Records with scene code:
* * *

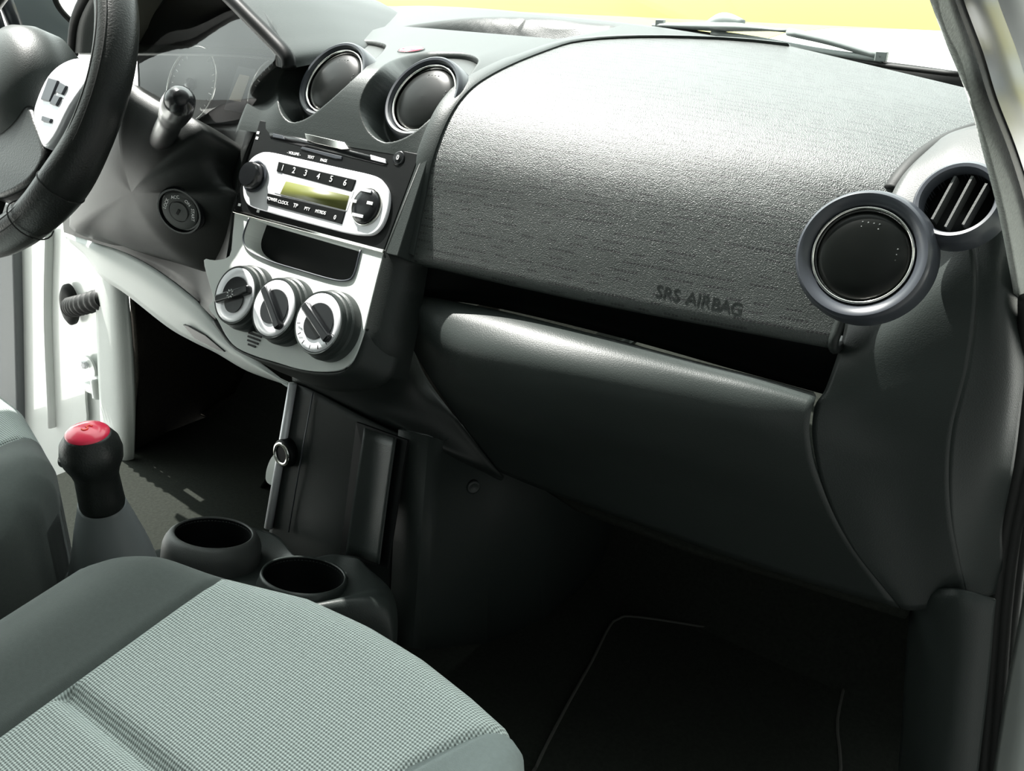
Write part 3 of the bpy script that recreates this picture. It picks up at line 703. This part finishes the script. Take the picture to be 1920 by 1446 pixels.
# ================================================================== steering wheel
sw_ = thing('steering_wheel', WC, 'black leather steering wheel with silver button spoke on the driver side', 'steering wheel')
def wp(px, py, off=0): return onp(px, py, WC+WN*off, WN)
RW, ecc = .185, 1
rim = [WC+V(1, 0, 0)*(RW*math.cos(a))+WU*(RW*math.sin(a)) for a in [2*math.pi*i/120 for i in range(121)]]
v, f = [], []
for i in range(120):
    c = rim[i]; rd_ = (c-WC).normalized()
    a_ = math.degrees(2*math.pi*i/120)
    th = .0205+.003*math.exp(-((a_-330)/14)**2)
    for k in range(20):
        an = 2*math.pi*k/20; sh = 1.0
        v.append(c+rd_*(th*math.cos(an))+WN*(th*1.12*math.sin(an)))
for i in range(120):
    for k in range(20): f.append([i*20+k, i*20+(k+1) % 20, ((i+1) % 120)*20+(k+1) % 20, ((i+1) % 120)*20+k])
rm = obj('rim', (v, f), M['leather'], sw_)
for an0, nm in ((R(60), 'a'), (R(95), 'b')):
    sm = [WC+(V(1, 0, 0)*math.cos(a)+WU*math.sin(a))*(RW+.0206*math.cos(an0))+WN*(.0206*1.12*math.sin(an0)) for a in [2*math.pi*i/90 for i in range(91)]]
    obj('stitching', tube(sm, .0008, 5, cap=False), M['rubber'], rm)
for an in (R(-32), R(-50)):
    c = WC+(V(1, 0, 0)*math.cos(an)+WU*math.sin(an))*RW; rd_ = (c-WC).normalized()
    obj('leather_seam', tube([c+rd_*(.0238*math.cos(t))+WN*(.0262*math.sin(t)) for t in [2*math.pi*i/24 for i in range(25)]], .0009, 5), M['rubber'], rm)
# hub and airbag pad
obj('airbag_hub', lathe(WC+WN*.0, WN, [(.070, -.045), (.082, -.02), (.080, .005), (.072, .022), (.055, .034), (.03, .040), (.0001, .042)], 64, sx=1.0, sy=.92), M['dash'], sw_)
SPK = [(150, 108), (118, 115), (88, 142), (66, 190), (62, 222), (78, 274), (100, 258), (130, 200), (175, 130)]
sk = obj('spoke_cover', prism([wp(a, b, .022) for a, b in spl2(SPK, 4, True)], WN, .03), M['silver'], sw_, bevel=.004, seg=3)
for q in (((90, 145), (108, 150), (92, 190), (75, 186)), ((112, 153), (124, 160), (115, 177), (103, 172)), ((101, 176), (113, 181), (104, 198), (92, 194)), ((78, 216), (96, 222), (92, 230), (76, 226))):
    obj('spoke_button', prism([wp(a, b, .0245) for a, b in q], WN, .006), M['ring'], sk, bevel=.001)
LS = [(-30, 200), (30, 196), (52, 196), (64, 225), (82, 290), (40, 350), (-30, 360)]
obj('lower_spoke', prism([wp(a, b, .018) for a, b in spl2(LS, 4, True)], WN, .035), M['leather'], sw_, bevel=.006, seg=3)
obj('spoke_bar', join(boxc(WC+V(.10, 0, -.01)-WN*.008, V(.075, 0, 0), WU*.022, WN*.007), boxc(WC-V(.10, 0, .01)-WN*.008, V(.075, 0, 0), WU*.022, WN*.007), boxc(WC-WU*.10-WN*.008, V(.03, 0, 0), WU*.08, WN*.007)), M['black'], sw_, bevel=.004)

# ================================================================== centre console
con = thing('centre_console', (.02, -.1, 0), 'dark plastic centre console rising from the floor to the dashboard', 'centre console')
tw = [[at(548, 718, y=.0), at(590, 735, y=-.002), at(665, 775, y=0), at(760, 822, y=.004)],
      [at(528, 850, y=-.022), at(570, 860, y=-.022), at(655, 900, y=-.018), at(750, 950, y=-.012)],
      [at(506, 990, y=-.05), at(545, 1005, y=-.05), at(640, 1040, y=-.05), at(738, 1102, y=-.03)],
      [at(490, 1100, y=-.06), at(530, 1110, y=-.06), at(630, 1130, y=-.06), at(732, 1200, y=-.04)]]
gg, _ = patch(tw, 6, 8); obj('tower', gg, M['dark'], con, solid=-.004)
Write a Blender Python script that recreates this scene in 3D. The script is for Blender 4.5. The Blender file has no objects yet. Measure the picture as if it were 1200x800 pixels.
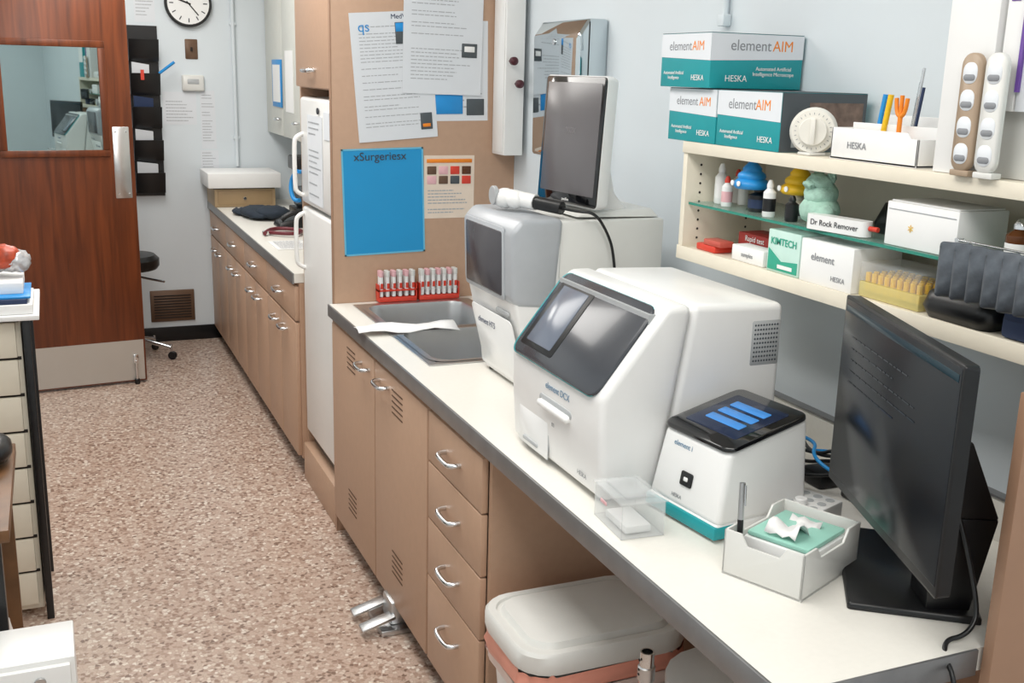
import bpy, bmesh, math, random
from mathutils import Matrix, Vector
random.seed(4)
S=bpy.context.scene
S.view_settings.view_transform='Standard'
S.view_settings.look='None'
COL=S.collection
CUR=None
# ---------------------------------------------------------------- helpers
def lin(h):
    h=h.lstrip('#'); o=[]
    for i in (0,2,4):
        c=int(h[i:i+2],16)/255
        o.append(c/12.92 if c<=.04045 else ((c+.055)/1.055)**2.4)
    return tuple(o)+(1,)
def mat(name,col,rough=.5,metal=0,alpha=1,emit=0,var=.06,scale=18,bump=0,coat=0,trans=0):
    m=bpy.data.materials.new(name); m.use_nodes=True
    nt=m.node_tree; b=nt.nodes['Principled BSDF']
    c=lin(col) if isinstance(col,str) else col
    tc=nt.nodes.new('ShaderNodeTexCoord'); n=nt.nodes.new('ShaderNodeTexNoise')
    n.inputs['Scale'].default_value=scale; n.inputs['Detail'].default_value=4
    nt.links.new(tc.outputs['Object'],n.inputs['Vector'])
    r=nt.nodes.new('ShaderNodeValToRGB')
    r.color_ramp.elements[0].position=.3; r.color_ramp.elements[1].position=.7
    r.color_ramp.elements[0].color=tuple(x*(1-var) for x in c[:3])+(1,)
    r.color_ramp.elements[1].color=c
    nt.links.new(n.outputs['Fac'],r.inputs['Fac'])
    nt.links.new(r.outputs['Color'],b.inputs['Base Color'])
    b.inputs['Roughness'].default_value=rough; b.inputs['Metallic'].default_value=metal
    b.inputs['Alpha'].default_value=alpha
    b.inputs['Transmission Weight'].default_value=trans
    b.inputs['Coat Weight'].default_value=coat
    if emit:
        nt.links.new(r.outputs['Color'],b.inputs['Emission Color']); b.inputs['Emission Strength'].default_value=emit
    if bump:
        bp=nt.nodes.new('ShaderNodeBump'); bp.inputs['Strength'].default_value=bump; bp.inputs['Distance'].default_value=.002
        n2=nt.nodes.new('ShaderNodeTexNoise'); n2.inputs['Scale'].default_value=scale*8
        nt.links.new(tc.outputs['Object'],n2.inputs['Vector'])
        nt.links.new(n2.outputs['Fac'],bp.inputs['Height']); nt.links.new(bp.outputs['Normal'],b.inputs['Normal'])
    return m
def put(ob,M=None):
    COL.objects.link(ob)
    if M is not None: ob.matrix_basis=M
    if CUR is not None:
        ob.parent=CUR.e; CUR.parts.append(ob)
    return ob
class G:
    def __init__(s,name,loc=None,rz=0):
        s.name=name;s.loc=loc;s.rz=rz;s.parts=[]
    def __enter__(s):
        global CUR
        s.e=bpy.data.objects.new(s.name,None); s.e.empty_display_size=.05; COL.objects.link(s.e)
        if s.loc is not None:
            s.e.matrix_basis=Matrix.Translation(s.loc)@Matrix.Rotation(math.radians(s.rz),4,'Z')
        CUR=s; return s
    def __exit__(s,*a):
        global CUR
        CUR=None
        if s.loc is None:
            P=[o.matrix_basis@v.co for o in s.parts if o.type=='MESH' for v in o.data.vertices]
            if P:
                c=Vector(((min(p.x for p in P)+max(p.x for p in P))/2,(min(p.y for p in P)+max(p.y for p in P))/2,min(p.z for p in P)))
                s.e.location=c
                for o in s.parts: o.matrix_basis=Matrix.Translation(-c)@o.matrix_basis
def mesh(name,V,F,m,M=None,bevel=0,seg=2,angle=35,smooth=True):
    me=bpy.data.meshes.new(name); bm=bmesh.new()
    vs=[bm.verts.new(v) for v in V]
    for f in F:
        try: bm.faces.new([vs[i] for i in f])
        except ValueError: pass
    bmesh.ops.recalc_face_normals(bm,faces=bm.faces[:])
    if bevel: bmesh.ops.bevel(bm,geom=bm.edges[:],offset=bevel,segments=seg,affect='EDGES',profile=.5,clamp_overlap=True)
    bm.to_mesh(me); bm.free()
    if smooth:
        for p in me.polygons: p.use_smooth=True
        me.set_sharp_from_angle(angle=math.radians(angle))
    me.materials.append(m)
    return put(bpy.data.objects.new(name,me),M)
def hexa(name,b,t,m,bevel=0,M=None,seg=2):
    V=list(b)+list(t)
    return mesh(name,V,[(0,1,2,3),(4,5,6,7),(0,1,5,4),(1,2,6,5),(2,3,7,6),(3,0,4,7)],m,M,bevel,seg)
def box(name,x0,x1,y0,y1,z0,z1,m,bevel=0,M=None,seg=2):
    return hexa(name,[(x0,y0,z0),(x1,y0,z0),(x1,y1,z0),(x0,y1,z0)],[(x0,y0,z1),(x1,y0,z1),(x1,y1,z1),(x0,y1,z1)],m,bevel,M,seg)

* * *

= The task =
Pull out each line of the records holding the string "picture".

= Result of the exercise =
Write part 3 of the bpy script that recreates this picture. It picks up at line 703. This part finishes the script. Take the picture to be 1920 by 1446 pixels.
Write a Blender Python script that recreates this scene in 3D. The script is for Blender 4.5. The Blender file has no objects yet. Measure the picture as if it were 1200x800 pixels.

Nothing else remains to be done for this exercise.